I was always asked why I wanted so badly to travel to Japan. “Because I want to pay homage to the land of sushi,” I would reply. And since I was such a huge fan of Japanese cuisine, the fact that I had still never visited the country began to elicit surprise from my acquaintances. “You haven’t been to Japan? I thought for sure you’ve already been there…” “How can you not have been to Japan…?”
There never seemed to be the right time; there were so many other distant lands to explore, so many other things to do. Soon, both time and excuses seemed to be running out.
The long-awaited trip to Tokyo (as I am ever beckoned by the allure of big cities) finally happened mid-April: an eight-night stay in the Shinjuku district, to be followed by a quick detour to Hong Kong.
I prepared myself for fresh, traditional-style sushi, having heard from friends who've been to Japan that the country actually has none of the sushi-shenanigans seen so often in the States (i.e., crazy sauces, quirky ingredients, creative rolls with even more creative names). In fact, the consensus seemed to be that sushi is still better over here, as we have a greater tendency toward cross-cultural fusion and that good old-fashioned enterprise of competition, both of which result in ever-changing menus and new dishes.
So I surprised myself when I ordered the most unexpected thing for my first meal in Tokyo: raw horse sashimi. I didn’t know which part of that was more shocking: that it was raw, or that it was horse. Oh, but it was there and it dared me to eat it. I thought maybe it was written wrong. Maybe they meant horse mackerel, which I have heard of.
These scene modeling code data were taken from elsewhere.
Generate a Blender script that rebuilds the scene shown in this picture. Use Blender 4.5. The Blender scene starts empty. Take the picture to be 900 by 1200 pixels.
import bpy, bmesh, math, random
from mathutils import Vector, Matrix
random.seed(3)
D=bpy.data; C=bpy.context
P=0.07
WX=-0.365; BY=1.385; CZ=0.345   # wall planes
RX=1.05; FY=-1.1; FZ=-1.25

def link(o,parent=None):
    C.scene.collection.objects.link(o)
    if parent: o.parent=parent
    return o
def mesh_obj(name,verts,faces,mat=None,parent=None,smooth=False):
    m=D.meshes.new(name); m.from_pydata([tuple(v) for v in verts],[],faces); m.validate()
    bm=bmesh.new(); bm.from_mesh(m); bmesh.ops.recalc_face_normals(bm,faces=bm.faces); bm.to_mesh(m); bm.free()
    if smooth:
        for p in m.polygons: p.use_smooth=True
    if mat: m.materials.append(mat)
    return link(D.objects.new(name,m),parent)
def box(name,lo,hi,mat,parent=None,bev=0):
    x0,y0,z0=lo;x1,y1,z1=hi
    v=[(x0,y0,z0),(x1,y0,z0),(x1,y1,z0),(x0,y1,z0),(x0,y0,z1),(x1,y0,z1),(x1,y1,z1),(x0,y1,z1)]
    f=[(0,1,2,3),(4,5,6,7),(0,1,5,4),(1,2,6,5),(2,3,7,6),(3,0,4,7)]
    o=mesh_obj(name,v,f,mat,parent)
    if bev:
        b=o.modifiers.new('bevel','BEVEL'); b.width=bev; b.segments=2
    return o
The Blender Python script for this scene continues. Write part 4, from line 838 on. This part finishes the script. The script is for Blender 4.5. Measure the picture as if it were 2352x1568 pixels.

“No, I think it’s actual horse,” said my travel companion, insisting that it wouldn’t make me sick because she has eaten raw chicken before in Japan and it didn’t make her ill. Well, that sounded good enough for me. When the dish arrived, a heap of blood-red yet bloodless slices of meat arranged with minced garlic and raw onions, she said, “That’s all you. I will eat anything but that.”
After tasting it, I didn’t blame her. It was cold, chewy, and too carnal, somehow. Yet it didn’t taste like anything I recognized. Why hadn’t I ordered sushi again? Oh, that’s right. Because I wanted to be adventurous. The garlic and onions didn’t help it by much, they merely overrode the whatever fleshy flavor the baniku provided. But those who know what I’ve eaten in the past shouldn’t flinch too much. With a tad of guilt I admit I’ve ingested raw whale, smoked puffin, kangaroo, rattlesnake-and-rabbit sausages, crocodile, alligator sausage...the list goes on and on.
She finally braved a bite, and said it tasted like raw hamburger meat. I felt queasy afterwards. The cigarette smoke-filled air in the restaurant didn’t help, either. But the other dishes made up for it in taste, if not in healthiness: bacon-wrapped asparagus, deep-fried mini fish with spicy salt and mayonnaise, beef-wrapped enoki mushrooms….
The second restaurant we hopped over to also had a Japanese-only name, which gave it a feel of authenticity even though a reference-point was lost on me (as I didn’t know what to call it). Again, a menu with lots of pictures helped, but everything did have both a Japanese and English description. I chose a cut roll with “Bar-Roasted Mackerel,” which tasted similar to herring but was actually a mackerel superior to all the mackerels I had ever tasted. The black-mottled silver slices, with the thinnest veil of torched fish skin, sat atop large mounds of rice with nothing rolled in them, as if they were nigiri-style with plumped-up bases. The dish cost 780 Yen, which is about $8.50.